Tuesday, January 5, 2016

Metropolitan Transitions



The people on the other side of the hallway always think their view is better, looking out over the intersection through windows that have never opened at a panorama of the whole avenue - the streets branching off like broken fingers.

When the midnight men strung up city-wide christmas lights, the people on the other side of the hallway told me they wished that I could see them - the way the sun sets behind the giant plastic snowflakes dangling above traffic. I agree, saying ‘it must be so nice to be able to see it all, the big picture.’

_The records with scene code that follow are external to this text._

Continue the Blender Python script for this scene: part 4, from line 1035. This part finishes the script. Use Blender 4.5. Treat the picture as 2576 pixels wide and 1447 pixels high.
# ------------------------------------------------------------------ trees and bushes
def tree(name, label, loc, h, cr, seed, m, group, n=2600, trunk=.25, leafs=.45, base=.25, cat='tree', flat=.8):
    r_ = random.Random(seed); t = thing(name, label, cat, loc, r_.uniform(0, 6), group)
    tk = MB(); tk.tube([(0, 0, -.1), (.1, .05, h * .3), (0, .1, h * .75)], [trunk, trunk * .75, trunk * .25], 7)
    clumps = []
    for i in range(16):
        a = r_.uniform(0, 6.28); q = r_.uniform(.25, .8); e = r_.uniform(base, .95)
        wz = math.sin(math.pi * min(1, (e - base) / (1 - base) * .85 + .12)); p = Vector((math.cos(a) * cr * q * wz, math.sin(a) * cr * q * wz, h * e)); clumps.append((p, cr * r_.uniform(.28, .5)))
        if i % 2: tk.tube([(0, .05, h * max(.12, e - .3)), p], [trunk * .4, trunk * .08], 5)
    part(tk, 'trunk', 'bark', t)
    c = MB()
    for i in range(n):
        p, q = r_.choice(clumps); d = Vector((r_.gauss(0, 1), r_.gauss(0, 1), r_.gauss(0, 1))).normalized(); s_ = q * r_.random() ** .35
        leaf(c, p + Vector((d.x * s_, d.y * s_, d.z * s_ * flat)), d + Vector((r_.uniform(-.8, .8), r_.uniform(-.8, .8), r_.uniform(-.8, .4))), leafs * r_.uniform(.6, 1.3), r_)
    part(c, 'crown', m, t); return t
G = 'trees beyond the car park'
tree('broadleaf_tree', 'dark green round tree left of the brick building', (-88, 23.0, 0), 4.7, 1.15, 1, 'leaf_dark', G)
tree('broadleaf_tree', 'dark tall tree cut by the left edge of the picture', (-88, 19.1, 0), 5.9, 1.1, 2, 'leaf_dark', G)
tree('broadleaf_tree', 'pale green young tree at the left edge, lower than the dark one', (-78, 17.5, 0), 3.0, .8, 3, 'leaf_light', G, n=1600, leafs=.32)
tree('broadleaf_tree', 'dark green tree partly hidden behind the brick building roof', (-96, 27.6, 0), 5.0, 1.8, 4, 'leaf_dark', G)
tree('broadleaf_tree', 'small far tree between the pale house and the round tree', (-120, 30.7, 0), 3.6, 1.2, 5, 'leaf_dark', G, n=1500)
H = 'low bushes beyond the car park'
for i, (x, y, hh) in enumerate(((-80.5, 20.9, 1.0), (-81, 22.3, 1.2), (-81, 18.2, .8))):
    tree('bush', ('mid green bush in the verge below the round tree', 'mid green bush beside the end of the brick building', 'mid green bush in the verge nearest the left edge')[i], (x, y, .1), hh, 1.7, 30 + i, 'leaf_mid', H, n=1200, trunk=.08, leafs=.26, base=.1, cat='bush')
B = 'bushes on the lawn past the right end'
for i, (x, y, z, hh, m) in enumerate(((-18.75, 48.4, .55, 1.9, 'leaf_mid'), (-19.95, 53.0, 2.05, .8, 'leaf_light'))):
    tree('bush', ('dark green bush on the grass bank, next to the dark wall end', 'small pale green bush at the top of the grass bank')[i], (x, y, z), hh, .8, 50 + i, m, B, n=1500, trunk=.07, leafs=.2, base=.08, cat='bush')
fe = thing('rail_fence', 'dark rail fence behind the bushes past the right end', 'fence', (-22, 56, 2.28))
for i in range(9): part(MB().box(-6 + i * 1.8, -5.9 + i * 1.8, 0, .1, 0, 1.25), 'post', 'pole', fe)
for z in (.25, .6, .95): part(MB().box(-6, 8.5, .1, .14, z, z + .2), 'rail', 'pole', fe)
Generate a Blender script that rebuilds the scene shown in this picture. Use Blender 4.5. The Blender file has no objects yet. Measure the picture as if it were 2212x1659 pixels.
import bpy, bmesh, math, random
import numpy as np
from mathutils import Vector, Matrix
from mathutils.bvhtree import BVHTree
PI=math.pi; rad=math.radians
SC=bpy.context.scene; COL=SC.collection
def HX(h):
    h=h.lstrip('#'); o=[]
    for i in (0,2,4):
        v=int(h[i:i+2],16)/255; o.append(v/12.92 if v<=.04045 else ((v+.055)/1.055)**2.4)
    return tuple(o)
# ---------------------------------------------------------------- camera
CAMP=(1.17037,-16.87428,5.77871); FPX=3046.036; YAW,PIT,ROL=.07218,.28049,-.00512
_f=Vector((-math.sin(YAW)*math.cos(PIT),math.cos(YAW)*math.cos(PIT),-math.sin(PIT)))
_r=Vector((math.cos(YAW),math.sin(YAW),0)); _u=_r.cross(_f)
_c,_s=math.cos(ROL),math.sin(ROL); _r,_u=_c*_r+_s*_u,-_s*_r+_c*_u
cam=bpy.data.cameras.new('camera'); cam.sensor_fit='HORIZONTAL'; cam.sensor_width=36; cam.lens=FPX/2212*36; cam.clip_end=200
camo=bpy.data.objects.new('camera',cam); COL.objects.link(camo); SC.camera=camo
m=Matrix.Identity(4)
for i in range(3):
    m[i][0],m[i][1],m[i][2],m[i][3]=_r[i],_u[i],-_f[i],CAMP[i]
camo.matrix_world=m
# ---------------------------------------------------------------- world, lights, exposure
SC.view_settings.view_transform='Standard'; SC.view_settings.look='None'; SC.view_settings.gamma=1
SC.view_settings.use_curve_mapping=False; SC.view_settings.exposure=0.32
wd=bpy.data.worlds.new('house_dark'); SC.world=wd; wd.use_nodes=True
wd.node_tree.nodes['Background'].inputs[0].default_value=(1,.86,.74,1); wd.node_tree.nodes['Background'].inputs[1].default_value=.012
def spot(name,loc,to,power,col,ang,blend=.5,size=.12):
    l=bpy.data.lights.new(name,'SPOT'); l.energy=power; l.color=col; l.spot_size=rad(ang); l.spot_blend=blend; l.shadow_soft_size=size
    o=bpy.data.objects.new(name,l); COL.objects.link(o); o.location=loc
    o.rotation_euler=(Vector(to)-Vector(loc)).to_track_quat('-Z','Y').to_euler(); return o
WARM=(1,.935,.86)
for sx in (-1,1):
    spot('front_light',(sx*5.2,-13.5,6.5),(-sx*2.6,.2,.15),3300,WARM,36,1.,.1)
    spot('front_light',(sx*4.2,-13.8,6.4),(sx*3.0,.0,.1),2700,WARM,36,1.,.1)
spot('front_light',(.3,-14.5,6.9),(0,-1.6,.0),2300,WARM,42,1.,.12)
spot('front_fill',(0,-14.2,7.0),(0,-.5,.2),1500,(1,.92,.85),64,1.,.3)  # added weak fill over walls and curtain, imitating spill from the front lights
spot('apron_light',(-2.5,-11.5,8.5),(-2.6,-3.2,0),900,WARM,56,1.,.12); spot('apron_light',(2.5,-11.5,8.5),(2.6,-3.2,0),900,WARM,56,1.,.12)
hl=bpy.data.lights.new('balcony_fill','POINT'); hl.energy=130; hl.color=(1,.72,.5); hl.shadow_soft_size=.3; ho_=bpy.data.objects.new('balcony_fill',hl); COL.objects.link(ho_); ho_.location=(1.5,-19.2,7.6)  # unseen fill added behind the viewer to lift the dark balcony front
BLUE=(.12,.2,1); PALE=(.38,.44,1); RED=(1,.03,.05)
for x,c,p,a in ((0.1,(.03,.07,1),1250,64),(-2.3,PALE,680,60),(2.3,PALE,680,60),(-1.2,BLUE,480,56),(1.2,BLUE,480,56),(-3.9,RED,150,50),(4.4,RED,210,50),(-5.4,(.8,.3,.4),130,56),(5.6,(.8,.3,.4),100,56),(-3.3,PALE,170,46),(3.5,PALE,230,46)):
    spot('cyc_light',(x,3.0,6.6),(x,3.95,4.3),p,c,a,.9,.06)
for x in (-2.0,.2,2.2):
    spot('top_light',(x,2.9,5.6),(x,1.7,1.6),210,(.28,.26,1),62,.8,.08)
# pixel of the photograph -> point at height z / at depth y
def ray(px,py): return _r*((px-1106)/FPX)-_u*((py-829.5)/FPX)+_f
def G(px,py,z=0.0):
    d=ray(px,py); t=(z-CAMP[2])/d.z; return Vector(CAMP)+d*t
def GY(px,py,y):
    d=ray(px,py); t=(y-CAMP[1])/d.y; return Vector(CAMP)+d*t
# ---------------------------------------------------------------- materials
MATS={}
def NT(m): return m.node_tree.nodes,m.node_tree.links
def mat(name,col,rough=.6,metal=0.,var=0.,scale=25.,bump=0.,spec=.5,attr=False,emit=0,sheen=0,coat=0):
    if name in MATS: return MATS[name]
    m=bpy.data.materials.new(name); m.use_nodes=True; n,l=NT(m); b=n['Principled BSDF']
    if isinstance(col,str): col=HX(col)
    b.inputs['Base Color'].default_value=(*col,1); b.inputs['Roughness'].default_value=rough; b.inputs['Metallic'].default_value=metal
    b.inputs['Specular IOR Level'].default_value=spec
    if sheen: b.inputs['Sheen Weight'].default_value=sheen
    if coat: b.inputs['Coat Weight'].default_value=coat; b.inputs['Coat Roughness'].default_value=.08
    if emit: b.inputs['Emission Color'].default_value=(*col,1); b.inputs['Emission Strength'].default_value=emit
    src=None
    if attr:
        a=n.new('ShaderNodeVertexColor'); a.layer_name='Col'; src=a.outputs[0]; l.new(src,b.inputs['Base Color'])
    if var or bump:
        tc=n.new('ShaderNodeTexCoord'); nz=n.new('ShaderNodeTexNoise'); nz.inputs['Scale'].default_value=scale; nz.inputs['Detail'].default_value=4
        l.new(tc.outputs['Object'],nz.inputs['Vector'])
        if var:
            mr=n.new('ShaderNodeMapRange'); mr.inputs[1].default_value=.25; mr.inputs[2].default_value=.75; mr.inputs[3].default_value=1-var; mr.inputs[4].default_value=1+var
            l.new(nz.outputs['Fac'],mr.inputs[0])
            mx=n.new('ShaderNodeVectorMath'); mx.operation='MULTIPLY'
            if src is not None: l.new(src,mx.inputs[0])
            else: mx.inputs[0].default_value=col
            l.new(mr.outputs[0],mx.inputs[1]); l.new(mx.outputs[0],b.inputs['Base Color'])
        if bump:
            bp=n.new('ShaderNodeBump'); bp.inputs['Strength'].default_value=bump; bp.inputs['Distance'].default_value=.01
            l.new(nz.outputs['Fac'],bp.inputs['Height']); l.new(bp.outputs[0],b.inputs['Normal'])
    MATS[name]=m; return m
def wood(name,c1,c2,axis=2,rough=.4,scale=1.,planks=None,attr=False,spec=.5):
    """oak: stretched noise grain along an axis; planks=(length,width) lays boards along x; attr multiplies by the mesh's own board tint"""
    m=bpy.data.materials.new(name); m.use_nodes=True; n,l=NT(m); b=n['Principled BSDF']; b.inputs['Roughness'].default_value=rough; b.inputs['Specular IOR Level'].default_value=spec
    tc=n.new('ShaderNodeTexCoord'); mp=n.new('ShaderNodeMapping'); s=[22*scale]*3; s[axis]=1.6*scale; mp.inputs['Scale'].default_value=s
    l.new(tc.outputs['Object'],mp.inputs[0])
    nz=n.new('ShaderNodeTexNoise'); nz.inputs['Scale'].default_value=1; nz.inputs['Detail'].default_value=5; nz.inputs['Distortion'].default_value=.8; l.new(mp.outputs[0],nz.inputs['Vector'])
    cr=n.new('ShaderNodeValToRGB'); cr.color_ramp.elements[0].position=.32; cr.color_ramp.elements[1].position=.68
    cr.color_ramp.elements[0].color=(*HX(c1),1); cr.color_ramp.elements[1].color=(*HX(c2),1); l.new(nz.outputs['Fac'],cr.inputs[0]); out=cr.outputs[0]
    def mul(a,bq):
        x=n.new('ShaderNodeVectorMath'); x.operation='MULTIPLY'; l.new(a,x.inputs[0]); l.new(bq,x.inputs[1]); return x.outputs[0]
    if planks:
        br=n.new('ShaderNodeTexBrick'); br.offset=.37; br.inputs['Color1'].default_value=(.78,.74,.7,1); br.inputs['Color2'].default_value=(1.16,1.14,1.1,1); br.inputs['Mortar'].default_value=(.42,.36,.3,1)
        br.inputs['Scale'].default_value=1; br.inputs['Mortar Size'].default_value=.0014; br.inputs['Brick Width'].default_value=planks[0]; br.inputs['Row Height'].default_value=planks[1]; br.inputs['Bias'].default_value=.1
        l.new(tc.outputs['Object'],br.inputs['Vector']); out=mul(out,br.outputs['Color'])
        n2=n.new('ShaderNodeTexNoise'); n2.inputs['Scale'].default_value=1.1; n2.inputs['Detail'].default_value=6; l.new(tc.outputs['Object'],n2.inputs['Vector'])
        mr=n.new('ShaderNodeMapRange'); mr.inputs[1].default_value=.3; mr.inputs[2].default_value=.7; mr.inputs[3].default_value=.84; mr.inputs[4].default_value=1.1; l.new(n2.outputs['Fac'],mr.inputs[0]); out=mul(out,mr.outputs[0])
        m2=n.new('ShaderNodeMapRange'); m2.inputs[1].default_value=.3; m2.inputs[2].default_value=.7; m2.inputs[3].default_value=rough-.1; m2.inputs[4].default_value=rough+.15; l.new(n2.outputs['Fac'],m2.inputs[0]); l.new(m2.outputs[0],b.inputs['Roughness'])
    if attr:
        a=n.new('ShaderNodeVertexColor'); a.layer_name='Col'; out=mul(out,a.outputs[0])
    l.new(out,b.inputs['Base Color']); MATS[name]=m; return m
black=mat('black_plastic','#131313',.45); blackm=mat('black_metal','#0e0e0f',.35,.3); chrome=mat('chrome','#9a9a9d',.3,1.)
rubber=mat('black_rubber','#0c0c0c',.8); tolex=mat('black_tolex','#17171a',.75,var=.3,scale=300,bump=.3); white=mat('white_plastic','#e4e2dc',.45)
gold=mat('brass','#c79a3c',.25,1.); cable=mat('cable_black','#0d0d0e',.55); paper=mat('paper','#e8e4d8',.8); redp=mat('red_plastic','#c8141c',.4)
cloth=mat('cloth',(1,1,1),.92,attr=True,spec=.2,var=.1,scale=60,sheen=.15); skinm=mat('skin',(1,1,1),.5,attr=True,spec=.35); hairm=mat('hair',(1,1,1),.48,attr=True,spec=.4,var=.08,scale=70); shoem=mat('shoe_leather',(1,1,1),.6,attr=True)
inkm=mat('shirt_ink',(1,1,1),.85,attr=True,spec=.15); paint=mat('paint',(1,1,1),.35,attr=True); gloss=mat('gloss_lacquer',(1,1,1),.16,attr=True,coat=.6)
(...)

I want to tell them that they don’t have a clue, staring out through their frames and canvases. They won’t understand this city until they see it in snapshots. Until they spend entire nights sleepless - from the time the chinese bodega across the street pulls in the racks of toilet paper and locks its doors until the first thoughts of day break over the apartments that mirror mine - they won’t get it. Last night I watched a girl sit for hours in the laundry room with a broken light. I wondered what she was thinking about. I wondered if she was crying.

The girl down the hall tells me, mortified, about the horrible surprise last night. In the middle of having sex with her boyfriend she looked out the window to see two kids in the stairway of the building across the street staring in at them, frozen. She turned off the lights and pulled closed the blinds, pulled up the sheets.

I feign of shock, disgust, dismay, and tell her to always remember that she lives in one fishbowl in an aquarium.

I want to tell her that I’ve filled my tank with fake plants and pretty things, that I walk around my room in this spring’s fading underwear. I want to tell her that I’ve started stripping naked and sitting in the window at night, looking up at the airplanes and torturing myself with the breeze, wondering if anyone is looking at me.

Perched on peeling stools, the girls complain that their feet hurt from the standing, that they don’t know how they’ll do it again tomorrow. I nod as I lean against the counter with locked knees. Pointing down I tell them it’s all about sole in the end.

I want to tell them that every day I wake up on this broken bed frame and wonder if today is the day that I’ll have to wear my brace in the kitchen. I want to tell them about the first time I had to take it out of my otherwise empty suitcase. I want to tell them how it felt so familiar, how I cried ugly tears as the velcro held me up, held me in.

The girls in the locker room talk about the weight that they’re gaining. They talk with disgust about the butter, the salt, the oil that goes into everything here. They talk about going to the gym, how they should go, how maybe they shouldn’t worry. They say they’re going to eat salads for dinner. I tell them they look beautiful. I tell them not to worry. I tell them I don’t go to they gym either, let it be what it will be.

I want to tell them that I don’t go to the gym because the last time I got on a treadmill I stayed there until I burned the 500 calories I had ingested that day. I want to tell them that buying a full length mirror was the worst decision I made in the first weeks that I was here. I don’t want to admit to myself that I found myself turning a box over last Monday and lingering on the cold tile. It’s getting harder to think about getting on the plane.

They tell me I was meant to be here.
I tell them it’s going well.

I want to tell them that I’m almost strong enough, that it won’t ever feel like home.